Em Crudo, Santarém acompanha no violão uma melancólica Alimonda entre tempos possíveis de viver, do mato ao asfalto. Poética e curta, a música funciona como um intermezzo entre as duas que podem ser consideradas as canções mais intensas do álbum.
Por Enquanto É Chuva foi a primeira composição do Abacaxepa. Depois de muito tempo de maturação, a banda decidiu finalmente gravá-la. Furquim e Santarém compõem aos poucos a atmosfera por onde a voz de Cavesso navega, e Veríssimo constrói sutilmente seu crescente. As vozes de Cavesso e Mancusi dissipam-se numa bela paisagem sonora que remete à faixas de post-rock. A música vai ganhando corpo em seu tempo próprio, o que potencializa a explosão final onde se verifica a força deste conjunto musical — e, sem dúvidas, a acertada parceria com Gomes na produção.
Subitamente, Picadinho corta esse clima e nos lembra que o Abacaxepa é tudo isso, junto e misturado. A brasilidade do ritmo, uma levada irreverente de Alimonda e um livre e leve brincar com as palavras e seus sentidos e sonoridades.
Para terminar, o Abacaxepa sai pela rua em Remédio pra Gente Grande e novamente olha ao seu redor. A crítica volta-se para a fé cega e seus efeitos colaterais. Furquim, Santarém e Sheila sustentam uma base que torna a música talvez mais leve do que sua mensagem. A voz de Mancusi traz seriedade e quando Veríssimo entra com Cavesso e Alimonda ouvimos os últimos gritos — menos cansados do que o povo observado — de Caroço.

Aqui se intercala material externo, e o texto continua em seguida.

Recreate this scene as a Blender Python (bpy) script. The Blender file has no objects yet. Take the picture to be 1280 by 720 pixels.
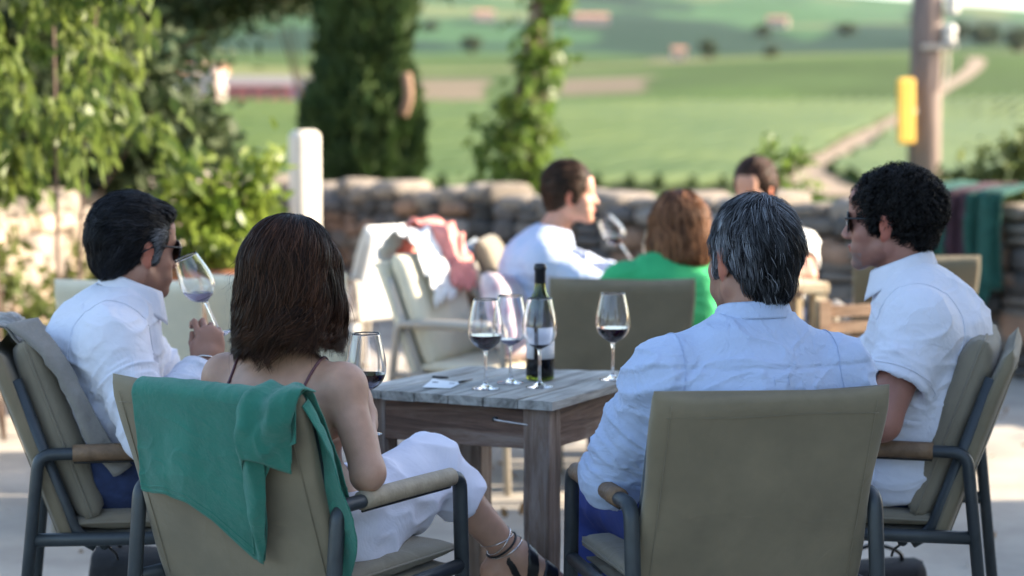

Do humor à análise mais densa de certos temas, o Abacaxepa costura suas referências com a compreensão de que elas servem para voar mais longe e não para prendê-los ao chão. Nascida de forma irreverente e espontânea, com uma trajetória de versões deliciosas de músicas já conhecidas, carrega esses traços nesta fase atual, de autoralidade e descobertas. Caroço não só germina, mas projeta anseios de novos plantios.